The overwhelmingly important fact about the trial and later execution of Charles I was that Charles was tried as King of England. He was named as such in the indictment and finally in the death warrent. This was quite deliberate on the part of the parliamentarians. They wished to establish their collective superiority over him. Understandably, Charles refused to recognise any such right. When the Judge reminded him that he was before a Court, Charles replied that he saw that he was before "a Power". He simply refused to recognise the validity of the Court. This is the difference between the 'executions' of Louis XVI and Nicholas II. Louis had been deposed and Nicholas had abdicated before their deaths.
While taking limited action against the regicides, both living and dead - Cromwell, for example, dead since 1658, was disinterred from his tomb in Westminster Abbey and the corpse hanged at Tyburn - Charles II was not especially vengeful. Cromwell's daughters, for example, were welcomed at his Court. Nevertheless, he was careful to date the beginning of his reign from 1649, the date of his father's death, and not from 1660, the date of his restoration. This is reflected in al the Statutes passed by Parliament until the King's death in 1685. Furthermore, none of the peerages granted by Cromwell were recognised as legal by the Restoration Government and this extended to lesser offices also. Samuel Pepys, on being appointed Clerk of The Works at the Admiralty, had to make private arrangements with the office-holder under Charles I who suddenly turned up and demanded compenstion. Therefore, the essential illegality of Cromwell's regime was recognised while some of his legislation was quietly allowed to remain on the Statute Books or was equally quietly confirmed after 1660.

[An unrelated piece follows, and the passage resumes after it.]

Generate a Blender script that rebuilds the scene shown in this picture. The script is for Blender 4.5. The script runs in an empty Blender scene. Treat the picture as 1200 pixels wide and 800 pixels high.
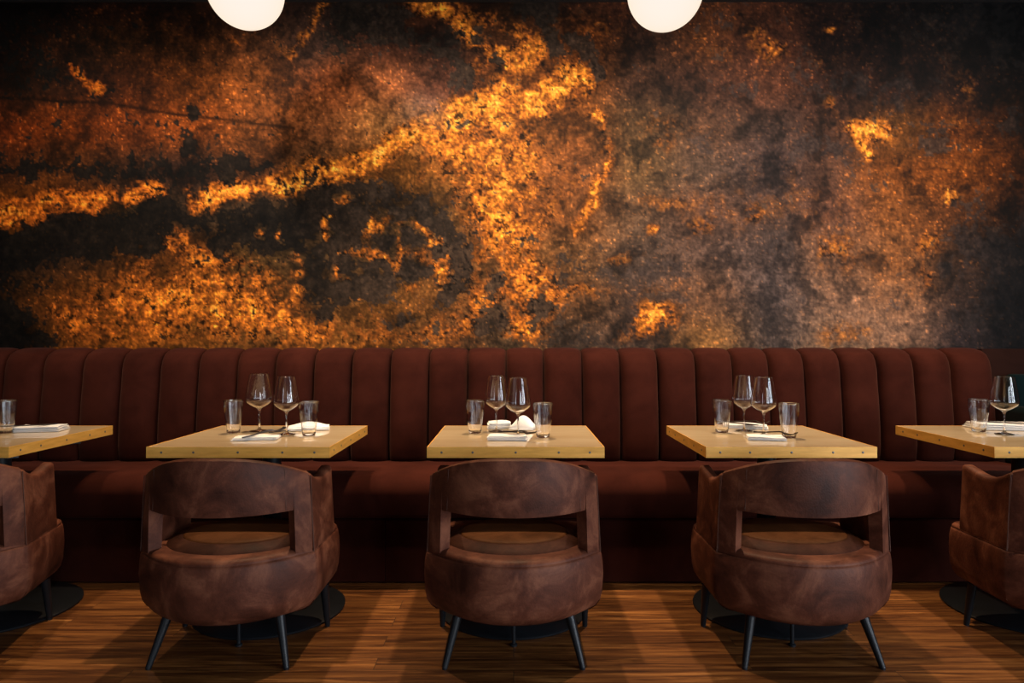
import bpy, bmesh, math, random
import numpy as np
from mathutils import Vector, Matrix
sc = bpy.context.scene
C = sc.collection
PI = math.pi
# ------------------------------------------------------------------ camera, world, lights, exposure
cam_d = bpy.data.cameras.new('camera'); cam = bpy.data.objects.new('camera', cam_d); C.objects.link(cam)
cam.location = (0, 0, 1.16); cam.rotation_euler = (PI / 2, 0, 0)
cam_d.sensor_width = 36; cam_d.lens = 789 / 1200 * 36
cam_d.shift_x = -2 / 1200; cam_d.shift_y = 2 / 1200
cam_d.clip_start = 0.05
sc.camera = cam
world = bpy.data.worlds.new('world'); sc.world = world; world.use_nodes = True
bg = world.node_tree.nodes['Background']; bg.inputs[0].default_value = (0.62, 0.80, 1.0, 1); bg.inputs[1].default_value = 1.6
sc.view_settings.view_transform = 'Standard'; sc.view_settings.look = 'None'; sc.view_settings.gamma = 1
sc.view_settings.exposure = 0.0
sc.view_settings.use_curve_mapping = False
sc.cycles.use_denoising = True
sc.cycles.max_bounces = 10; sc.cycles.transparent_max_bounces = 12; sc.cycles.transmission_bounces = 10; sc.cycles.diffuse_bounces = 3
sc.cycles.sample_clamp_indirect = 4.0
def area(name, loc, rot, sx, sy, power, color):
    l = bpy.data.lights.new(name, 'AREA'); l.shape = 'RECTANGLE'; l.size = sx; l.size_y = sy; l.energy = power; l.color = color
    o = bpy.data.objects.new(name, l); o.location = loc; o.rotation_euler = rot; C.objects.link(o); return o
def spot(name, loc, target, power, color, size, blend, radius):
    l = bpy.data.lights.new(name, 'SPOT'); l.energy = power; l.color = color; l.spot_size = math.radians(size); l.spot_blend = blend; l.shadow_soft_size = radius
    o = bpy.data.objects.new(name, l); o.location = loc
    o.rotation_euler = (Vector(target) - Vector(loc)).to_track_quat('-Z', 'Y').to_euler(); C.objects.link(o); return o
# daylight coming in at the three street windows behind the camera
DAY = (0.86, 0.92, 1.0)
for wy in (-2.5, -1.1, 0.3):
    area('window_daylight', (4.84, wy, 1.62), (PI / 2, 0, PI / 2), 0.6, 2.7, 92, DAY)
for wx in (2.45, 3.8):
    area('window_daylight', (wx, -3.64, 1.62), (PI / 2, 0, 0), 0.55, 2.7, 56, DAY)
area('window_daylight', (-2.6, -3.64, 1.62), (PI / 2, 0, 0), 0.5, 2.7, 16, DAY)
WARM = (1.0, 0.70, 0.42)
for x_ in (-2.30, -1.10, 0.0, 1.05, 2.2):
    spot('ceiling_spotlight_beam', (x_, 3.35, 3.06), (x_, 3.12, 0.75), 150 if x_ < -2 else 255, WARM, 60, 1.0, 0.035)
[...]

The precise whereabouts of Charles I's coffin at Windsor remained uncertain until it was found in Henry VIII's vault in the reign of George IV. Then the body, which had been embalmed in 1649, was found to be in a very remarkable state of preservation. The story about one of his bones being removed and made into a salt cellar is perfectly true. Queen Victoria, an admirer of the Stuarts, was not amused and ordered its reburial. The same was true of a bone fragment which had apparently flown over the heads of the soldiers on the day of the execution and which had been treasured ever since by the descendants of the woman who had retrieved it.